С одной стороны, живопись пока еще остается основой для воспроизводимости изобразительного искусства как важного социального института. В массовом сознании все еще считается, что художник — это тот, кто может «похоже нарисовать» или ходит с этюдником по полям. Однако, как я с удивлением узнал, во многих европейских академиях художеств живопись и рисунок уже не являются неотъемлемым элементом обучения, уже не принадлежат к числу «basic skills», по крайней мере «мышь» котируется наравне с «кистью».

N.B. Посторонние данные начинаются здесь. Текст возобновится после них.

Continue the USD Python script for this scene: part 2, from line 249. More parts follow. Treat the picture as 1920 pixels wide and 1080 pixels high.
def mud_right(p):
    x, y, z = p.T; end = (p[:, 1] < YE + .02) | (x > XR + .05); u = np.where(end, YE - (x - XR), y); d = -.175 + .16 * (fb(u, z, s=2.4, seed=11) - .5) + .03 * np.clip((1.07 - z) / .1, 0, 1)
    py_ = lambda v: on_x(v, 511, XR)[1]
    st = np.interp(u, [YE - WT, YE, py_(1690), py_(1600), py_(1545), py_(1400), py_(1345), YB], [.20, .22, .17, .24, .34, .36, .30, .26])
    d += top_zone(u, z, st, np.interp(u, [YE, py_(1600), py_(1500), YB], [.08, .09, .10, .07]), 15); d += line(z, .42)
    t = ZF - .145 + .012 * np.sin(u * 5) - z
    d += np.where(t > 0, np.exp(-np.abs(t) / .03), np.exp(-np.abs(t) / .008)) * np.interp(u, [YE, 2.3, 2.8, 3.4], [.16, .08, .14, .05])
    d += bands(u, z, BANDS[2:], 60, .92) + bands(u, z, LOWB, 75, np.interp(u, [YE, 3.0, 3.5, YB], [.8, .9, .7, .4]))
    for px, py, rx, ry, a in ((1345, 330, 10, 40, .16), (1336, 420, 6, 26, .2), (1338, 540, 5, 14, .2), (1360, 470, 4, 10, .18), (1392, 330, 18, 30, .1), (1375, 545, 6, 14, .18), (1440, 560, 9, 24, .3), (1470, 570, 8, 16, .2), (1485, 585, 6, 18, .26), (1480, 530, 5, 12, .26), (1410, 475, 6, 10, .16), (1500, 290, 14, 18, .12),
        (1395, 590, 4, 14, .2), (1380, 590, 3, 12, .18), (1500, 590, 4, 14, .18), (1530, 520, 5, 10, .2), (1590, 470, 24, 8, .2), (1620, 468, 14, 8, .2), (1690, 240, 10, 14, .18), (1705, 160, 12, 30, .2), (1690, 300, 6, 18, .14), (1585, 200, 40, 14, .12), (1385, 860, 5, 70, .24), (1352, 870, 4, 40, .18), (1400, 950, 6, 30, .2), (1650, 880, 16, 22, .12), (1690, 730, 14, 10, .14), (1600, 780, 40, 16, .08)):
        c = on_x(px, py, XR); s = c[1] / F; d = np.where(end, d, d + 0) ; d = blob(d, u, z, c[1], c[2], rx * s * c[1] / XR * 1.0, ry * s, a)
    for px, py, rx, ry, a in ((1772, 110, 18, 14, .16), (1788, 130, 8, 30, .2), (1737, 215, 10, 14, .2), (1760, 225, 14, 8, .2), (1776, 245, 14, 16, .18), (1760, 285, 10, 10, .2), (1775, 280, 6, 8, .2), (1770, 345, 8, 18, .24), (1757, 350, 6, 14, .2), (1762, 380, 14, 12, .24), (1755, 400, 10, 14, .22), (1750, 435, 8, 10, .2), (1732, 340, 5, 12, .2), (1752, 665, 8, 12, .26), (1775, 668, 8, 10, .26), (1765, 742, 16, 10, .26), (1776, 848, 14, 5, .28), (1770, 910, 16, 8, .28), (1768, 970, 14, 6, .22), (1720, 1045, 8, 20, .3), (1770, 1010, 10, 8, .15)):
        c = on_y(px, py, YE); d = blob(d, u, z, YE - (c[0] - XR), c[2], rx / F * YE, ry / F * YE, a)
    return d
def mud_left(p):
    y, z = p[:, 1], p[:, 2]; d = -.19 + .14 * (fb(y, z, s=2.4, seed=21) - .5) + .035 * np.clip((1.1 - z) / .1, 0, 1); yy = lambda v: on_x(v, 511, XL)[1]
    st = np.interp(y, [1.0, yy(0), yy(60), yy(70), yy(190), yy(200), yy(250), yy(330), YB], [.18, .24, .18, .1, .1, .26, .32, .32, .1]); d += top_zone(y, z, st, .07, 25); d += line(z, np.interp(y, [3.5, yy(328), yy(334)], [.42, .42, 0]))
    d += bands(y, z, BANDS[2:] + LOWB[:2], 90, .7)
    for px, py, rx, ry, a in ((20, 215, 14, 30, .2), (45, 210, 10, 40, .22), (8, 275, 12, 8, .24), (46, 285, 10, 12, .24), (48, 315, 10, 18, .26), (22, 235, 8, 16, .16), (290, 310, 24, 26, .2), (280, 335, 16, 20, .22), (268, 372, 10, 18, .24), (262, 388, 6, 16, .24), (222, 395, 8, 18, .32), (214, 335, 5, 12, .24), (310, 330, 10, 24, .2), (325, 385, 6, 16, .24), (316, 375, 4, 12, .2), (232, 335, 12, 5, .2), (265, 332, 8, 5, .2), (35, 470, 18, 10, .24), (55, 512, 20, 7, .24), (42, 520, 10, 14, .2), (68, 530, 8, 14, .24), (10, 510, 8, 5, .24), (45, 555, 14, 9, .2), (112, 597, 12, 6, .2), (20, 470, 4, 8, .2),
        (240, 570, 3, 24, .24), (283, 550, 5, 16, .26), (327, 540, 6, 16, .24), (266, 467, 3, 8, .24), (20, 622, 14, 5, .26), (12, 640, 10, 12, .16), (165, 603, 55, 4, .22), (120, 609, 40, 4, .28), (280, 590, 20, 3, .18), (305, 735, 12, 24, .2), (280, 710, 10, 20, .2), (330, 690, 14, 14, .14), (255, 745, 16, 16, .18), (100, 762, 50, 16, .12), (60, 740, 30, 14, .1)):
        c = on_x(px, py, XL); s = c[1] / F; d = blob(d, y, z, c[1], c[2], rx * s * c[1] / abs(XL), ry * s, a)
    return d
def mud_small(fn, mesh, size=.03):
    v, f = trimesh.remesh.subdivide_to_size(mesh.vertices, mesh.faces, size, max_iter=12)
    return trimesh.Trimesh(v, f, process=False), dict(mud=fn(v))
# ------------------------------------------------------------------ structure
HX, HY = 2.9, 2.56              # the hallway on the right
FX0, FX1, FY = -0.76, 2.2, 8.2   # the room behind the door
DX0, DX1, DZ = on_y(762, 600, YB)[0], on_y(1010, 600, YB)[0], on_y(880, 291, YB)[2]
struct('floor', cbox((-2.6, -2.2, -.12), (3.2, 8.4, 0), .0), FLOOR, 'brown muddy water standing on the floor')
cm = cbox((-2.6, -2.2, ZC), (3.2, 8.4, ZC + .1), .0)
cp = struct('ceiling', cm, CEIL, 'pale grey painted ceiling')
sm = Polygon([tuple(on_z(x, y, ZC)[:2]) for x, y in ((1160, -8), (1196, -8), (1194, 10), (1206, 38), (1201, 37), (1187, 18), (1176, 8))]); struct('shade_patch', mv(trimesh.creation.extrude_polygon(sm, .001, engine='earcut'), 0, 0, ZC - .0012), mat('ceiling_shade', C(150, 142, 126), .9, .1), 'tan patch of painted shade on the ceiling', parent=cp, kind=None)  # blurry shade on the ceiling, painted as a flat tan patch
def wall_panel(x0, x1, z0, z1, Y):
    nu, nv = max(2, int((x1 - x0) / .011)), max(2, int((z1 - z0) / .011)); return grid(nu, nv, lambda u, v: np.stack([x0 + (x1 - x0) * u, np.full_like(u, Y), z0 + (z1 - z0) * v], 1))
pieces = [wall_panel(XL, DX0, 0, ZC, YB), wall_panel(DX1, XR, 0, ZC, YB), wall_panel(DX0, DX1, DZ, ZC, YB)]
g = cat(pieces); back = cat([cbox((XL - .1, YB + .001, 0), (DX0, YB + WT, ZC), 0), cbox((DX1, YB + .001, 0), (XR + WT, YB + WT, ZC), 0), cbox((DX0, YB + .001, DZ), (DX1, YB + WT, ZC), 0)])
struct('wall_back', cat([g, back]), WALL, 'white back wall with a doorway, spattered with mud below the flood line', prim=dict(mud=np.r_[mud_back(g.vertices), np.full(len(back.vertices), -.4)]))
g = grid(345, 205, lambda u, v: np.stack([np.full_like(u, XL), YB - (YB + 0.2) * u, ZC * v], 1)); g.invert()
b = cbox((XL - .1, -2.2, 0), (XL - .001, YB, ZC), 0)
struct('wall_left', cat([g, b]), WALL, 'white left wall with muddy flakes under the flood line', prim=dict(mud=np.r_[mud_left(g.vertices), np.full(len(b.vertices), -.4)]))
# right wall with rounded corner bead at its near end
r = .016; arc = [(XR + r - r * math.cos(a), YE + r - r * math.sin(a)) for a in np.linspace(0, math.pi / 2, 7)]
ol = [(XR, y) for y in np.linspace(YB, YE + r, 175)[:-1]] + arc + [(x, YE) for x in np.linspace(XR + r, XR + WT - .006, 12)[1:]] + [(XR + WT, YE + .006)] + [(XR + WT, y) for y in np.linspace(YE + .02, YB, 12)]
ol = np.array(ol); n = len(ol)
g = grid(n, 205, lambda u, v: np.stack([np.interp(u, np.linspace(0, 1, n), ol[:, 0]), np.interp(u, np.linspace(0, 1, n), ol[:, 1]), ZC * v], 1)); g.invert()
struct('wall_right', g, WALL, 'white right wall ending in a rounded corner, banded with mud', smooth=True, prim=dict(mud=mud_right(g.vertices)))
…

Интегрирующую роль картины теперь выполняет экран, а роль живописи — «time based media»: видео, аудио, перформанс, фильм, компьютерная анимация.

 

Об абстрактном экспрессионизме

Сама логика абстракции приводит к выводу о том, что единственным абстракционистом был сам В.В. Кандинский, который и изобрел принцип нефигуративной живописи. Любая тематизация абстракции, вариации на тему абстракции внутренне противоречивы: критерии качества и профессионализма здесь не работают, как и во всех разновидностях модернизма, а красивую абстракцию всегда можно заподозрить в тяготении к дизайну и чему-то прикладному. Трудно представить, что кто-то способен внятно объяснить, что такое «великий абстракционист» и чем, собственно, нас так впечатляют М. Ротко или В. де Кунинг. Дело даже не в том, что слоны рисуют не хуже де Кунинга, а в том, что де Кунинг рисует не лучше слонов.

Цветные пятна всегда остаются просто цветными пятнами, и только заговором профессионального арт-мира можно объяснить тот факт, что одни цветные пятна могут стоить миллионы, как в случае де Кунинга или Ротко, а другие пятна, практически такие же, на многие порядки меньше.

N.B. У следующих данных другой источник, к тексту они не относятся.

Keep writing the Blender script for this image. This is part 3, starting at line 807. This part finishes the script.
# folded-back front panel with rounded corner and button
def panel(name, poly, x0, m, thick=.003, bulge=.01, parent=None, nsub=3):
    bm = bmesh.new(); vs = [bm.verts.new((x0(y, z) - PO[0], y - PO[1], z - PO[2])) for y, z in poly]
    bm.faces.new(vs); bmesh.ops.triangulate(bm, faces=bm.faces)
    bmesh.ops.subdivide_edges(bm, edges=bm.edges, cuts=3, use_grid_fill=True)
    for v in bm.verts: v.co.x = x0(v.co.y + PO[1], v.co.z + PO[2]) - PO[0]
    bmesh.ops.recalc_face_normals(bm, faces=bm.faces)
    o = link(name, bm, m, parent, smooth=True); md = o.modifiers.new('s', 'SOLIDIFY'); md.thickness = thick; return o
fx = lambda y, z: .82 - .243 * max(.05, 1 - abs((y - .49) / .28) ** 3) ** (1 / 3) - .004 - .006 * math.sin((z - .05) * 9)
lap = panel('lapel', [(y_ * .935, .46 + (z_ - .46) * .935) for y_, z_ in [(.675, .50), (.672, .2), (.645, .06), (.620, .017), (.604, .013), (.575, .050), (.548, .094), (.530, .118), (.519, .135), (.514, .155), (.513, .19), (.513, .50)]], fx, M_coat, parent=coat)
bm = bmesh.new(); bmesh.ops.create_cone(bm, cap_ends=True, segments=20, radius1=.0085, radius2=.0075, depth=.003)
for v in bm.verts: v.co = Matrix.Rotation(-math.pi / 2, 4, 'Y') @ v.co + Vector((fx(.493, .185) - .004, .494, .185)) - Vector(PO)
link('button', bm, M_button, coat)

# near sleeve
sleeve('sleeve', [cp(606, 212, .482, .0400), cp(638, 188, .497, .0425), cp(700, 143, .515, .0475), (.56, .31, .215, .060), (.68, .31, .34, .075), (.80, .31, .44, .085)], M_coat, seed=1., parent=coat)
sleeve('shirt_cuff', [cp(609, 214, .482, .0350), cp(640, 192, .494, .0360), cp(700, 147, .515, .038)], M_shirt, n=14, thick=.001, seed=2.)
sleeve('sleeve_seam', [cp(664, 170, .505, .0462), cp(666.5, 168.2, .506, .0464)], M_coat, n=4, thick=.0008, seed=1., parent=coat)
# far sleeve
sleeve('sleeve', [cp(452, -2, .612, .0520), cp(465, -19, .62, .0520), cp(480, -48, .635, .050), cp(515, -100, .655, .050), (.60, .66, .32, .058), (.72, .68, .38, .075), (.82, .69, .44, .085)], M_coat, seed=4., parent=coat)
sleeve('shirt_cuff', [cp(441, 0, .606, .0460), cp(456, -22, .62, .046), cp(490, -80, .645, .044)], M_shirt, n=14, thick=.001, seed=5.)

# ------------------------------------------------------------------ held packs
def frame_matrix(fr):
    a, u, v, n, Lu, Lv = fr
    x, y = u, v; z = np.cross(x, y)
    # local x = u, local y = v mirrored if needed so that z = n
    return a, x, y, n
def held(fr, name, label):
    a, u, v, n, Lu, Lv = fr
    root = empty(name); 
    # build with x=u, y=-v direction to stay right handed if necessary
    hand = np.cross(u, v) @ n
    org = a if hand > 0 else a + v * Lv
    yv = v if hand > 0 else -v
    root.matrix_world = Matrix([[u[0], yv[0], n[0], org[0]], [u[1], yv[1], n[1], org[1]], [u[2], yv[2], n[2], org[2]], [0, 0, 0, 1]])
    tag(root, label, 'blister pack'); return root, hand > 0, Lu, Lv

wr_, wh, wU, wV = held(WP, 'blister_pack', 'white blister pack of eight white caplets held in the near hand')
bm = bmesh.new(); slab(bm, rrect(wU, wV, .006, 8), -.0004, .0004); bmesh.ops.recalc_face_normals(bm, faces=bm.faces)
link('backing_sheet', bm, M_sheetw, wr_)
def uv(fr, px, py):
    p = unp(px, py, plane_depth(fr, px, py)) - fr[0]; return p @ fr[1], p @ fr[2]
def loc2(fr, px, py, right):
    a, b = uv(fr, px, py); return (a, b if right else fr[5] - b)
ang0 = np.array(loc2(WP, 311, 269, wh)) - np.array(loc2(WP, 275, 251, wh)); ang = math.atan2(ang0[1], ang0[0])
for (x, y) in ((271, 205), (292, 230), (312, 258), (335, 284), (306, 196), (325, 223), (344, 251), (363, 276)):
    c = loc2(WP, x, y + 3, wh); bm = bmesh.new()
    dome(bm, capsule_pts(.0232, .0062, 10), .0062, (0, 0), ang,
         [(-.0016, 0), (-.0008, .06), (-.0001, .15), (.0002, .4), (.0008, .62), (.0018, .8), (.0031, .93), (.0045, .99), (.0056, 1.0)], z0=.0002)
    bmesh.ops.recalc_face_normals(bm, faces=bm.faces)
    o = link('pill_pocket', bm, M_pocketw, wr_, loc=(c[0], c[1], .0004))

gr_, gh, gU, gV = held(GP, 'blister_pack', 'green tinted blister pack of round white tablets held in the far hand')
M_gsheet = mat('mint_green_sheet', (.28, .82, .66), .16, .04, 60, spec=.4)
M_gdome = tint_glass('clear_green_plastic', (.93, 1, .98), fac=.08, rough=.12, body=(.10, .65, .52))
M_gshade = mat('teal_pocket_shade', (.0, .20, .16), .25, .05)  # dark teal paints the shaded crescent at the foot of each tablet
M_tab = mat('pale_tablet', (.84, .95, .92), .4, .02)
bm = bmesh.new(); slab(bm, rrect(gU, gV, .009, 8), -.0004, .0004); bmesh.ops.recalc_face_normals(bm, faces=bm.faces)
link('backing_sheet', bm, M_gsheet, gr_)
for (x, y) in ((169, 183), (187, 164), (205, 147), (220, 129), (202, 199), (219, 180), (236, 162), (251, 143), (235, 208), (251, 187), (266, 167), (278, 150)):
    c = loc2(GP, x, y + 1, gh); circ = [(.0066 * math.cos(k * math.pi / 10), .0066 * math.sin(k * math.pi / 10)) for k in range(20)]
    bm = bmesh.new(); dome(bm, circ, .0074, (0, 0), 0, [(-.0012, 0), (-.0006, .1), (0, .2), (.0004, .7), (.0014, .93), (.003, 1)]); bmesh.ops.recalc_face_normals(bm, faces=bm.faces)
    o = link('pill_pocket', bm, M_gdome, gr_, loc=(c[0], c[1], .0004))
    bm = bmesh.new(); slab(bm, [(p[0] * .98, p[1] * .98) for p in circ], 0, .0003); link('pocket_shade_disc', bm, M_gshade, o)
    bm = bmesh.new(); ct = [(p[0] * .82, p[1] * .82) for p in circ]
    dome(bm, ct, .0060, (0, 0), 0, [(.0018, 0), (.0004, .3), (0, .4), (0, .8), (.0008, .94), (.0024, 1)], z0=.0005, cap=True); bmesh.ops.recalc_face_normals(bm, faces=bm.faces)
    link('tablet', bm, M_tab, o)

Абстракция даже может становиться официальным искусством, как это и произошло в Западной Германии после войны, когда фигуративизм ассоциировался с нацистским искусством. В то же время абстракционизм неофициального искусства в России — свидетельство свободомыслия, Ю. Злотников — бесспорный классик Однако сравнительно долгое пребывание абстрактного экспрессионизма на авансцене изобразительного искусства я могу объяснить только психоаналитическими причинами, заставляющими зрителя напряженно и безуспешно угадывать в лабиринте пятен призраки фигур. Абстрактное полотно всегда напоминало мне пятна Роршаха, хоть последние и не цветные, а чернильные. В эволюции абстрактного искусства, как и в случае других попыток модернизировать классическую картину, видится и то, как сложно расстаться с повествовательным началом, присутствующим в любом изображении. По пятну тоже можно о многом судить. Пятно тоже имеет форму.

 

О живописи Герхарда Рихтера

Взаимоотношения живописи и фотографии имеют долгую историю. С появлением фотографии живопись постепенно отказалась от претензий на репрезентативность в широком смысле, на то, чтобы быть, не могу избежать этого слова, «симулякром».

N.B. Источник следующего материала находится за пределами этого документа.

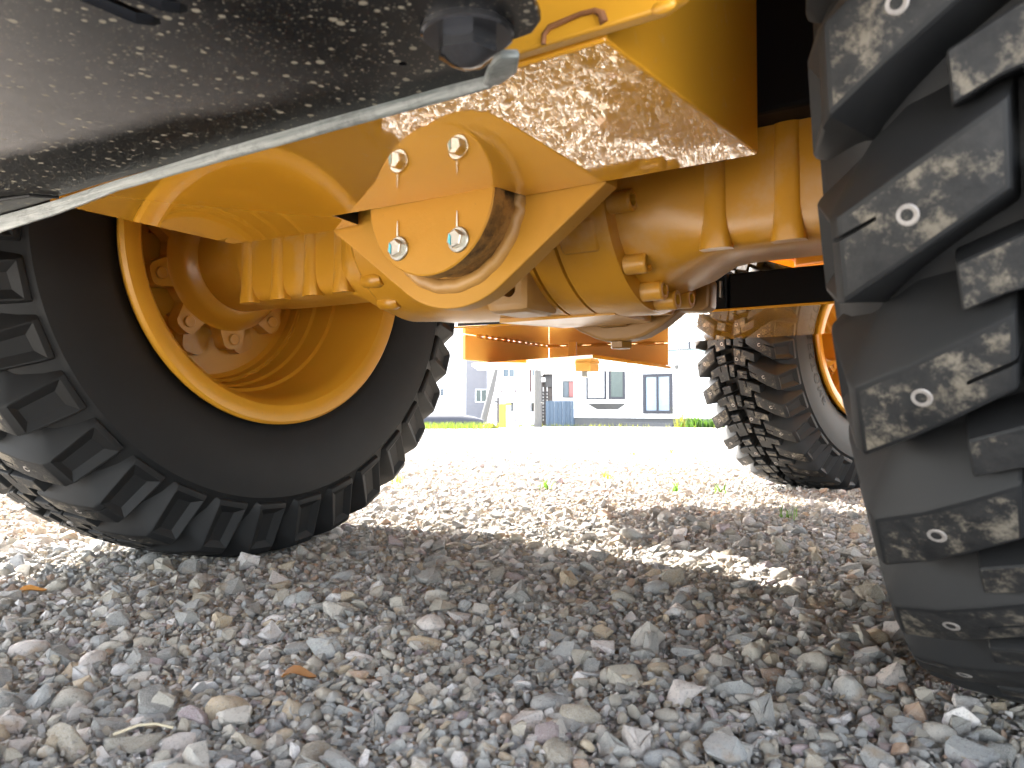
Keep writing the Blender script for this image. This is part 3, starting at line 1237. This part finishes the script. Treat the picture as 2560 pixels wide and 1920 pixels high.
tsub('pin_bolt', bm, 'steel')

# ---- front frame, axle, lift arms (mostly hidden)
ffx = Vector((math.cos(R(16)), -math.sin(R(16)), 0))
ffc = FL + ffx * .774
ff = empty('front_frame', ffc - OFF, FH, loader)
obj('frame_side', prism([(-.95, .14), (.3, .10), (.6, .5), (.5, 1.1), (-.9, .9)], -.42, -.36, 'x', .004, 1), 'smooth', ff)
obj('frame_side', prism([(-.95, .14), (.3, .10), (.6, .5), (.5, 1.1), (-.9, .9)], .36, .42, 'x', .004, 1), 'smooth', ff)
obj('cross_beam', box(-.355, .355, -.90, -.62, .112, .40, .01), 'smooth', ff)
obj('axle_tube', loft([[(x, .12 * math.cos(2 * PI * i / 24), .11 * math.sin(2 * PI * i / 24)) for i in range(24)] for x in (-.72, .72)]), 'cast', ff)
for s in (-1, 1):
    obj('front_fender', prism([(-.80, .56), (-.70, .72), (.55, .72), (.7, .66), (.7, .63), (.55, .69), (-.68, .69), (-.77, .55)], s * .775 - .2, s * .775 + .2, 'x', .004, 1), 'smooth', ff)
    obj('lift_arm', prism([(-.2, .75), (.3, .95), (1.5, .1), (1.6, -.2), (1.45, -.25), (.2, .6)], s * .3 - .035, s * .3 + .035, 'x', .006, 1), 'smooth', ff)

# ------------------------------------------------------------------ gravel
def rock_mesh(seed, flat, rounded):
    r = random.Random(seed)
    bm = bmesh.new()
    n = 26 if rounded else 11
    for _ in range(n):
        v = Vector((r.gauss(0, 1), r.gauss(0, 1), r.gauss(0, 1))).normalized() * (r.uniform(.42, .5) if rounded else r.uniform(.34, .58))
        bm.verts.new((v.x, v.y * r.uniform(.78, .85), v.z * flat))
    bmesh.ops.convex_hull(bm, input=bm.verts)
    loose = [v for v in bm.verts if not v.link_faces]
    bmesh.ops.delete(bm, geom=loose, context='VERTS')
    bmesh.ops.dissolve_limit(bm, angle_limit=R(9), verts=bm.verts, edges=bm.edges)
    if rounded:
        bmesh.ops.triangulate(bm, faces=bm.faces)
        bmesh.ops.subdivide_edges(bm, edges=bm.edges, cuts=1, smooth=.9)
        for _ in range(2):
            bmesh.ops.smooth_vert(bm, verts=bm.verts, factor=.5, use_axis_x=True, use_axis_y=True, use_axis_z=True)
    else:
        bevel(bm, .016, 1, 18)
        bmesh.ops.triangulate(bm, faces=bm.faces)
        bmesh.ops.subdivide_edges(bm, edges=bm.edges, cuts=1)
        for v in bm.verts:
            v.co += v.co.normalized() * r.gauss(0, .017)
        if seed % 2 == 0:
            bmesh.ops.smooth_vert(bm, verts=bm.verts, factor=.45, use_axis_x=True, use_axis_y=True, use_axis_z=True)
    return mesh('rock', bm, 'stone', 180 if rounded else 26)


rocks = [rock_mesh(100 + i, f, i >= 12) for i, f in enumerate((.55, .7, .45, .8, .6, .5, .72, .38, .62, .5, .66, .58, .7, .5))]
rock_col = bpy.data.collections.new('rock_kinds')
for i, me in enumerate(rocks):
    rock_col.objects.link(bpy.data.objects.new('rock_%02d' % i, me))


def tyre_clear(x, y, top):
    """True where a stone with its top at that height stays clear of the tyres"""
    ok = np.ones(len(x), bool)
    for cx_, cy_, hd in ((-1.495, 1.085, 0), (.053, 1.085, 0), (FL.x, FL.y, R(16)), (FRW.x, FRW.y, R(16))):
        dx, dy = x - cx_, y - cy_
        u = dx * math.cos(hd) - dy * math.sin(hd)
        v = dx * math.sin(hd) + dy * math.cos(hd)
        ins = (np.abs(u) < .185) & (np.abs(v) < .628)
        zt = (.6266 if hd == 0 else .61) - np.sqrt(np.clip(.631 ** 2 - v ** 2, 0, None))
        ok &= ~(ins & (top > zt + .011))
    return ok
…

Живописные подобия фотографии у Герхарда Рихтера не имеют своим предметом саму фотографию. Было довольно наивно и поверхностно называть этот жанр «фотореализмом». Предмет исследования Рихтера, конечно, человеческая память, а точнее, память человека поколения самого художника, у которого от погибших отцов остались одни фотографии.

Благодаря живописному воспроизведению индивидуальное воспоминание становится предметом публичного созерцания, а присутствие «тектоники мазка» делает живопись поводом для медитации — эффект, который только усиливается в «живописи-по-поводу фотографии» Г. Рихтера, в том числе из-за того, что изображение на картинке перестает быть документом, но остается свидетельством.

Герхард Рихтер — то, что называется «абсолютный художник», его ретроспекция в МОМА вызывает, говоря языком традиционного искусствоведения, «неподдельное восхищение». Хотя Набоков и утверждал, что немцы нечувствительны к проявлениям пошлости, что даже в «Фаусте» полно безвкусицы, с моей точки зрения, именно немец Рихтер обладает абсолютным вкусом, что проявляется и в том, как деликатно он обращается с таким противоречивым предметом, как «память немецкого народа», как умело он возвращает (живописными средствами) фотографии утраченную ею «ауру». Я вспоминал Герхарда Рихтера, когда, посетив три года назад семейство своей немецкой подруги в Баварии, настоял на том, чтобы сфотографироваться с ее 88-летней бабушкой, служившей во время войны офицером СС.